Hoy, hace ocho días, este periódico informaba de la actual situación y próximo futuro del remozado Mercado del Conde Luna, que, en su tiempo y en el habla popular, se denominó plaza de abastos, plaza cubierta o plaza del ‘pescao’. Decir plaza del Conde era residual. No obstante, cualquiera de esas titulaturas servía para identificarlo por las familias leonesas, que acudían semanalmente al variopinto recinto techado con el fin de aprovisionarse de viandas, en este caso y de manera fundamental de carne y pescado. También, claro, de quesos, embutidos y casquería, que en León, por costumbre, esto último se conocía como ‘caídas’ o ‘tripicallería’, término coloquial que no recoge la Real Academia. Y hasta allí se acercaban de manera prioritaria los miércoles y los sábados, al ser ‘días de plaza’ o de mercado.
Por aquella las mujeres, que eran mayoría en eso de la compra alimentaria, pasaban, primero, por la Plaza Mayor, donde adquirían los llamados productos de la huerta –provenientes de pequeñas explotaciones familiares en una gran mayoría– por la confianza que para el consumidor llevaban implícita por su cultivo doméstico. Y, además, –que eso era inexcusable– con el toque de tipismo y casi de obligación, cual era el regateo; es decir, llevar siempre la contraria en el precio del producto al sufrido vendedor, con el objetivo de ahorrarse unas perrillas. Y conseguían economizar.
Es cierto que los tiempos cambian y que ese carro llamado modernidad arrasa los caminos. Pero de igual forma lo es, que aquel espíritu de los viejos y entrañables mercados ha ido desapareciendo de una manera brutal y demasiado acelerada, al pasar de cero al infinito en un abrir y cerrar de ojos.

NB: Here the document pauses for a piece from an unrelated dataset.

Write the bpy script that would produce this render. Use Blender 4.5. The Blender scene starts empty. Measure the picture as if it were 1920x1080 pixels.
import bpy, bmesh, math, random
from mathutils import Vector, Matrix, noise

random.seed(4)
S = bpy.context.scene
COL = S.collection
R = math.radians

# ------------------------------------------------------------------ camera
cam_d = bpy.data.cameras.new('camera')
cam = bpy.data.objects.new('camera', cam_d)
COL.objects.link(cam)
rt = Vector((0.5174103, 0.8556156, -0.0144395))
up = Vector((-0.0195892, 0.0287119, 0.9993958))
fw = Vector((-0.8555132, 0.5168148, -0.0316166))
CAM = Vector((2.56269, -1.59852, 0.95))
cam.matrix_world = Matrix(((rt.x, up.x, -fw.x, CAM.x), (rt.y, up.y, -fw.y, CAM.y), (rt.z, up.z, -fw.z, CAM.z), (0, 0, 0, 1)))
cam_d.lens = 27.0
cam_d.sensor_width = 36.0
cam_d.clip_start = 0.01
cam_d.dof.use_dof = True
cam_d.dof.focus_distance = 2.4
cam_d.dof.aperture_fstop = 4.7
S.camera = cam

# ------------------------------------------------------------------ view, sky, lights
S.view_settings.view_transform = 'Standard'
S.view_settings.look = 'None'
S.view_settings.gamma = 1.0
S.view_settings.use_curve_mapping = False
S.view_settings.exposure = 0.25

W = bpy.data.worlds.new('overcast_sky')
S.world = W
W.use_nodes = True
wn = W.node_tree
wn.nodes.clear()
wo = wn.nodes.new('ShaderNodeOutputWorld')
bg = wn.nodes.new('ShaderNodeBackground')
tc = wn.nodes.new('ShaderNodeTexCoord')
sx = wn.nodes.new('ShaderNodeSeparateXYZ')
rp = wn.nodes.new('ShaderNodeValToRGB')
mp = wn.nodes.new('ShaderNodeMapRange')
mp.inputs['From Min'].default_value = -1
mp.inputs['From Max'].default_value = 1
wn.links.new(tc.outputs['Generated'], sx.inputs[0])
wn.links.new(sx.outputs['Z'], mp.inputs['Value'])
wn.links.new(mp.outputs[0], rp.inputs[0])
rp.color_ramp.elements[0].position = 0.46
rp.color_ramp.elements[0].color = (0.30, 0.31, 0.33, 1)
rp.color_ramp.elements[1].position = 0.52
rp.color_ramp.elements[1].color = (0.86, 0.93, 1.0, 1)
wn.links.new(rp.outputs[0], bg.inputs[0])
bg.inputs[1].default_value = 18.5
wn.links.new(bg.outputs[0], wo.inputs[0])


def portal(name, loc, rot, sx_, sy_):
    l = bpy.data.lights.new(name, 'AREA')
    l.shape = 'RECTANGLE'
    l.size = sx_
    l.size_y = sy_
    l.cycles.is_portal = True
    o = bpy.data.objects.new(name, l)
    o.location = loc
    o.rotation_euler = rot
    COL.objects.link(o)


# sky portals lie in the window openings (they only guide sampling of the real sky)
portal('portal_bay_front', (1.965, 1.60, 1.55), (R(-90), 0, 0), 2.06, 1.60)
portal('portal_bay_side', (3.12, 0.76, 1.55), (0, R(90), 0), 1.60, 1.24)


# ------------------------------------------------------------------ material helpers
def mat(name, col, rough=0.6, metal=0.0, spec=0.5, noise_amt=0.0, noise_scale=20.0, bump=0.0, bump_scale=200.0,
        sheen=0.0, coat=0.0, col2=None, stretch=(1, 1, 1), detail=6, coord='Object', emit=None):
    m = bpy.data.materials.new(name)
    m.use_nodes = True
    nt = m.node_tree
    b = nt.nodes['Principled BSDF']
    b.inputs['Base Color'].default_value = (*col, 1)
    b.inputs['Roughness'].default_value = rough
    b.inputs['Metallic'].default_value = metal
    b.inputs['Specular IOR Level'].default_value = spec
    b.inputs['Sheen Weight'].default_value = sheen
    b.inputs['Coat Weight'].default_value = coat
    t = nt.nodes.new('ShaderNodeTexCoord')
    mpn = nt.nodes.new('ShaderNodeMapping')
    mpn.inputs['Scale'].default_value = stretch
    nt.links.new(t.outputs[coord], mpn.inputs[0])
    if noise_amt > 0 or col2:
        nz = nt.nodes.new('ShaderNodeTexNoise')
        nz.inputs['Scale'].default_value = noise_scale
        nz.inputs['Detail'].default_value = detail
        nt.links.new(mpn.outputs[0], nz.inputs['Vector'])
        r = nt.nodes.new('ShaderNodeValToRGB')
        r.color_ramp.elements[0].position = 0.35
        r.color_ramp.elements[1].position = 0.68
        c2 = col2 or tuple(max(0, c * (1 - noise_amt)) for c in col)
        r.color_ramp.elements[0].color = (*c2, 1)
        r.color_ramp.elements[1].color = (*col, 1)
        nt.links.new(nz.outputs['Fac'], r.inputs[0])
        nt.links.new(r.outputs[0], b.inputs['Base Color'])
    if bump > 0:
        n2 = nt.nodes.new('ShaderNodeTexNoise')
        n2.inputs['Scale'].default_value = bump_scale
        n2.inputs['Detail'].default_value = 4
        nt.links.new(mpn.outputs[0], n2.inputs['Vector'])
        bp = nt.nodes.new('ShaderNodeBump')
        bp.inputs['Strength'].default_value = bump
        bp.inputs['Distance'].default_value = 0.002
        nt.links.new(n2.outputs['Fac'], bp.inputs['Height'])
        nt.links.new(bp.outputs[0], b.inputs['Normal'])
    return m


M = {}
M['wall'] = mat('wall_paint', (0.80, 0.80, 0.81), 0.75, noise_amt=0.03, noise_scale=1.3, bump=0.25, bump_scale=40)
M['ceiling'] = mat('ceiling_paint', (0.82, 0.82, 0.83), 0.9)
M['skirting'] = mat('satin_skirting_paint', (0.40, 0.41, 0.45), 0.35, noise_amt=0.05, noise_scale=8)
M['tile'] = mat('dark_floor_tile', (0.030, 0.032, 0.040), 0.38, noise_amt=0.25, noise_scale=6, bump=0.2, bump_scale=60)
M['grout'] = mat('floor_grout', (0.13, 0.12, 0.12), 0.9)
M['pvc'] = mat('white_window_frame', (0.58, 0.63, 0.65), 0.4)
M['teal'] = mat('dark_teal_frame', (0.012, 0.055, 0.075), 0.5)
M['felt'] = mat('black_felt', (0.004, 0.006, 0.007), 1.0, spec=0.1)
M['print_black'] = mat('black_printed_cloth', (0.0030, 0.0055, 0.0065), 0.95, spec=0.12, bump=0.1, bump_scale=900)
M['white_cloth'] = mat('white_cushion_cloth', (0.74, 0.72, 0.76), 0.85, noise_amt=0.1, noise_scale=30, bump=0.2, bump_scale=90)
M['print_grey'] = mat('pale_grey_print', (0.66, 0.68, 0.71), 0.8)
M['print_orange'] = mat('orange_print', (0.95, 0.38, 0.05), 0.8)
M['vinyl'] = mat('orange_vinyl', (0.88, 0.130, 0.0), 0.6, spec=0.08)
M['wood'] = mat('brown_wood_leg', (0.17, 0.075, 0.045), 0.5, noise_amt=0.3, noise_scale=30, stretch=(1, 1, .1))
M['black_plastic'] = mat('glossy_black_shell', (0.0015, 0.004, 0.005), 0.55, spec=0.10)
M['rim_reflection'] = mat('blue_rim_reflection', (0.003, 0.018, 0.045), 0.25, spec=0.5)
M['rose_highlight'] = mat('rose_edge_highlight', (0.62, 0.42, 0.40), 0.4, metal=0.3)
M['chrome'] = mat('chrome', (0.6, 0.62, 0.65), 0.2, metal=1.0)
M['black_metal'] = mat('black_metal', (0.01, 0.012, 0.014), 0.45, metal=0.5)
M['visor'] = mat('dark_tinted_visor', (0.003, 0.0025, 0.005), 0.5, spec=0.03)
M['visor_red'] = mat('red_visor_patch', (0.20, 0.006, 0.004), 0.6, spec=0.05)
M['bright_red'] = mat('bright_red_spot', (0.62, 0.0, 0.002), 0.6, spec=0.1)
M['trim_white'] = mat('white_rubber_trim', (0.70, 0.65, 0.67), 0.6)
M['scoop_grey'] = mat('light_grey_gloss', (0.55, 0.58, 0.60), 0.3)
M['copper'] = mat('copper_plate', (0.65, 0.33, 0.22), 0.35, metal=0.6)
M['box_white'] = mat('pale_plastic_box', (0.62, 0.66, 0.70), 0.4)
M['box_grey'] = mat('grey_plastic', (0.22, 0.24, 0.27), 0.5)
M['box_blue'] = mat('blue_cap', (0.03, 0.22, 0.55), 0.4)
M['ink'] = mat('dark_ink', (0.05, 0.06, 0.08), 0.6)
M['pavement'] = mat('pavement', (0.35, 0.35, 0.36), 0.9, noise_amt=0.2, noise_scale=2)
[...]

Y la verdad sea dicha, –porque no hay otra a la que recurrir– se echa de menos aquella proximidad entre las gentes, que, en el caso de la plaza del ‘pescao’, se palpaba y se vivía de manera familiar. Todos (o casi todos) se conocían por el nombre y su barriada de procedencia y ello le otorgaba un fuste definitivo al trato entre el que vendía y el que compraba.
En otras palabras, el mercado fue testigo preferencial de la intrahistoria reciente de la capital leonesa, donde se produjeron sucedidos y anécdotas, dignas de ser recopiladas para su permanencia indefinida en la memoria. Una de las más sonadas se centró en la época navideña de uno de los años sesenta. La lotería del 22 de diciembre fue el motivo. Y ocurrió que un industrial carnicero, con remoquete aumentativo por su tren inferior, tenía dos números; uno de una cofradía centenaria y otro de la ‘casa’. Y las papeletas las vendía a voleo, dependiendo del taco que tuviese más a mano. Y tocó un premio muy sustancioso. Pero no a todas las clientas, naturalmente. Y se armó la marimorena. De misa cantada. Los improperios llegaron hasta la Candamia. Y nunca más el reprobado industrial volvió a vender lotería. Quedó escaldado.